__Supplied information__.
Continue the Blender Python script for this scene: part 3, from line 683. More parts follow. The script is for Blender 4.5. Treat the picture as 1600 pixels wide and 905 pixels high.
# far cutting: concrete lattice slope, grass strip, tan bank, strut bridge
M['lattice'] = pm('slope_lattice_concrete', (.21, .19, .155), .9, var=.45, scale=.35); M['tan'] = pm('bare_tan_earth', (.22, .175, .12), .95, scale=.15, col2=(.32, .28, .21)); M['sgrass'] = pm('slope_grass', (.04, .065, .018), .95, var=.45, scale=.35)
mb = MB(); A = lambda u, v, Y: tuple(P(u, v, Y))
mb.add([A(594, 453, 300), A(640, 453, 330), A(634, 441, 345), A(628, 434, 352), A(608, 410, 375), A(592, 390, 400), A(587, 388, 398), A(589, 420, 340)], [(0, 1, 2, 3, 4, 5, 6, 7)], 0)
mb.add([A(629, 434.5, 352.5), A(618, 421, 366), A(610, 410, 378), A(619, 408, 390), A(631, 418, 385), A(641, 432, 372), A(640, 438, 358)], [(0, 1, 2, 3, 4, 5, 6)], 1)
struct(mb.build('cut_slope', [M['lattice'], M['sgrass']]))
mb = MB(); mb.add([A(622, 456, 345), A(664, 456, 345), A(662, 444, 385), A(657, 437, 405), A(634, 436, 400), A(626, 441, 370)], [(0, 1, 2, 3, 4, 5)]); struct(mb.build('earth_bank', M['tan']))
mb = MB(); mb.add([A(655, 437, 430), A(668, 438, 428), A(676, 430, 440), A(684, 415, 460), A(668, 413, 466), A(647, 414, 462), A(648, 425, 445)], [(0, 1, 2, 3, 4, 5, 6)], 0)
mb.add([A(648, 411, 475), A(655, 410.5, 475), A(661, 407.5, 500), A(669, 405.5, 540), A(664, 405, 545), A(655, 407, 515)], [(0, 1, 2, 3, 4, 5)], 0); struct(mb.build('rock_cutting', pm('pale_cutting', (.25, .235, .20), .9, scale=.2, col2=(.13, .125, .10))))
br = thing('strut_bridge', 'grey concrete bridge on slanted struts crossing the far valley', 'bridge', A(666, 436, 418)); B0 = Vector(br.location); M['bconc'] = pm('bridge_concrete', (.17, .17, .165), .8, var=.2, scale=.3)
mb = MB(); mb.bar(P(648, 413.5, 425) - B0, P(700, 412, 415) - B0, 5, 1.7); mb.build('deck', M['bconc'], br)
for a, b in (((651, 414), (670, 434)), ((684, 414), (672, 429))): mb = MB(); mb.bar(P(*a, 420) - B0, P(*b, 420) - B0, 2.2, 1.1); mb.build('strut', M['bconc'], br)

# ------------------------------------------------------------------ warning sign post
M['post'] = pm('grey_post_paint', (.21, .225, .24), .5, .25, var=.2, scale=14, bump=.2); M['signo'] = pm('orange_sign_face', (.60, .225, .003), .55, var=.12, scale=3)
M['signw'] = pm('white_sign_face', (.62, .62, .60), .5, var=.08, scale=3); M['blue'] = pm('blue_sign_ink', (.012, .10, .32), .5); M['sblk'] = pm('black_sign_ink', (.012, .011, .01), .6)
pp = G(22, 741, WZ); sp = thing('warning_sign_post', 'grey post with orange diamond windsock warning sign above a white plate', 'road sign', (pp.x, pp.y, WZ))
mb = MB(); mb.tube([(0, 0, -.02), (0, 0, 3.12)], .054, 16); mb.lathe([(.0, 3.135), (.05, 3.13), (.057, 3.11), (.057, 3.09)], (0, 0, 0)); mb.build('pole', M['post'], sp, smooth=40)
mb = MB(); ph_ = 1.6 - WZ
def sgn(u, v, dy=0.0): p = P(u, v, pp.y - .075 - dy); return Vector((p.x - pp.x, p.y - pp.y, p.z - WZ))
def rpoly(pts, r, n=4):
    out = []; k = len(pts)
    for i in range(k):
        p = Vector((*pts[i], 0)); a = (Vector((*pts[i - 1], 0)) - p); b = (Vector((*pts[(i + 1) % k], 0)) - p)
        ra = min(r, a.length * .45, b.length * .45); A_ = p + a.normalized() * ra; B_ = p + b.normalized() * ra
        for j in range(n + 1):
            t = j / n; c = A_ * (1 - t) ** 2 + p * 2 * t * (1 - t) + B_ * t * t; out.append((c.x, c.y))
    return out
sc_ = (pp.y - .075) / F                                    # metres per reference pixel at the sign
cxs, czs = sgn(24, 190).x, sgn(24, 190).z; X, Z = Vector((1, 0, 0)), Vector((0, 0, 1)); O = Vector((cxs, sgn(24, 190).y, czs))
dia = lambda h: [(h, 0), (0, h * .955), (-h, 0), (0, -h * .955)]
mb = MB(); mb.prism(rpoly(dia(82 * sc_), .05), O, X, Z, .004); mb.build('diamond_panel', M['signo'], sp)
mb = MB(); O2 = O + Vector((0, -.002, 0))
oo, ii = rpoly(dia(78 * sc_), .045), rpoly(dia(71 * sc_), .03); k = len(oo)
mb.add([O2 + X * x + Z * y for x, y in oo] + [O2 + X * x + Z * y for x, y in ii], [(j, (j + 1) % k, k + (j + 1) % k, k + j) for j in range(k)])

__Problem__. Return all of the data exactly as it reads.

__Task answer__.
Continue the Blender Python script for this scene: part 3, from line 683. More parts follow. The script is for Blender 4.5. Treat the picture as 1600 pixels wide and 905 pixels high.
# far cutting: concrete lattice slope, grass strip, tan bank, strut bridge
M['lattice'] = pm('slope_lattice_concrete', (.21, .19, .155), .9, var=.45, scale=.35); M['tan'] = pm('bare_tan_earth', (.22, .175, .12), .95, scale=.15, col2=(.32, .28, .21)); M['sgrass'] = pm('slope_grass', (.04, .065, .018), .95, var=.45, scale=.35)
mb = MB(); A = lambda u, v, Y: tuple(P(u, v, Y))
mb.add([A(594, 453, 300), A(640, 453, 330), A(634, 441, 345), A(628, 434, 352), A(608, 410, 375), A(592, 390, 400), A(587, 388, 398), A(589, 420, 340)], [(0, 1, 2, 3, 4, 5, 6, 7)], 0)
mb.add([A(629, 434.5, 352.5), A(618, 421, 366), A(610, 410, 378), A(619, 408, 390), A(631, 418, 385), A(641, 432, 372), A(640, 438, 358)], [(0, 1, 2, 3, 4, 5, 6)], 1)
struct(mb.build('cut_slope', [M['lattice'], M['sgrass']]))
mb = MB(); mb.add([A(622, 456, 345), A(664, 456, 345), A(662, 444, 385), A(657, 437, 405), A(634, 436, 400), A(626, 441, 370)], [(0, 1, 2, 3, 4, 5)]); struct(mb.build('earth_bank', M['tan']))
mb = MB(); mb.add([A(655, 437, 430), A(668, 438, 428), A(676, 430, 440), A(684, 415, 460), A(668, 413, 466), A(647, 414, 462), A(648, 425, 445)], [(0, 1, 2, 3, 4, 5, 6)], 0)
mb.add([A(648, 411, 475), A(655, 410.5, 475), A(661, 407.5, 500), A(669, 405.5, 540), A(664, 405, 545), A(655, 407, 515)], [(0, 1, 2, 3, 4, 5)], 0); struct(mb.build('rock_cutting', pm('pale_cutting', (.25, .235, .20), .9, scale=.2, col2=(.13, .125, .10))))
br = thing('strut_bridge', 'grey concrete bridge on slanted struts crossing the far valley', 'bridge', A(666, 436, 418)); B0 = Vector(br.location); M['bconc'] = pm('bridge_concrete', (.17, .17, .165), .8, var=.2, scale=.3)
mb = MB(); mb.bar(P(648, 413.5, 425) - B0, P(700, 412, 415) - B0, 5, 1.7); mb.build('deck', M['bconc'], br)
for a, b in (((651, 414), (670, 434)), ((684, 414), (672, 429))): mb = MB(); mb.bar(P(*a, 420) - B0, P(*b, 420) - B0, 2.2, 1.1); mb.build('strut', M['bconc'], br)

# ------------------------------------------------------------------ warning sign post
M['post'] = pm('grey_post_paint', (.21, .225, .24), .5, .25, var=.2, scale=14, bump=.2); M['signo'] = pm('orange_sign_face', (.60, .225, .003), .55, var=.12, scale=3)
M['signw'] = pm('white_sign_face', (.62, .62, .60), .5, var=.08, scale=3); M['blue'] = pm('blue_sign_ink', (.012, .10, .32), .5); M['sblk'] = pm('black_sign_ink', (.012, .011, .01), .6)
pp = G(22, 741, WZ); sp = thing('warning_sign_post', 'grey post with orange diamond windsock warning sign above a white plate', 'road sign', (pp.x, pp.y, WZ))
mb = MB(); mb.tube([(0, 0, -.02), (0, 0, 3.12)], .054, 16); mb.lathe([(.0, 3.135), (.05, 3.13), (.057, 3.11), (.057, 3.09)], (0, 0, 0)); mb.build('pole', M['post'], sp, smooth=40)
mb = MB(); ph_ = 1.6 - WZ
def sgn(u, v, dy=0.0): p = P(u, v, pp.y - .075 - dy); return Vector((p.x - pp.x, p.y - pp.y, p.z - WZ))
def rpoly(pts, r, n=4):
    out = []; k = len(pts)
    for i in range(k):
        p = Vector((*pts[i], 0)); a = (Vector((*pts[i - 1], 0)) - p); b = (Vector((*pts[(i + 1) % k], 0)) - p)
        ra = min(r, a.length * .45, b.length * .45); A_ = p + a.normalized() * ra; B_ = p + b.normalized() * ra
        for j in range(n + 1):
            t = j / n; c = A_ * (1 - t) ** 2 + p * 2 * t * (1 - t) + B_ * t * t; out.append((c.x, c.y))
    return out
sc_ = (pp.y - .075) / F                                    # metres per reference pixel at the sign
cxs, czs = sgn(24, 190).x, sgn(24, 190).z; X, Z = Vector((1, 0, 0)), Vector((0, 0, 1)); O = Vector((cxs, sgn(24, 190).y, czs))
dia = lambda h: [(h, 0), (0, h * .955), (-h, 0), (0, -h * .955)]
mb = MB(); mb.prism(rpoly(dia(82 * sc_), .05), O, X, Z, .004); mb.build('diamond_panel', M['signo'], sp)
mb = MB(); O2 = O + Vector((0, -.002, 0))
oo, ii = rpoly(dia(78 * sc_), .045), rpoly(dia(71 * sc_), .03); k = len(oo)
mb.add([O2 + X * x + Z * y for x, y in oo] + [O2 + X * x + Z * y for x, y in ii], [(j, (j + 1) % k, k + (j + 1) % k, k + j) for j in range(k)])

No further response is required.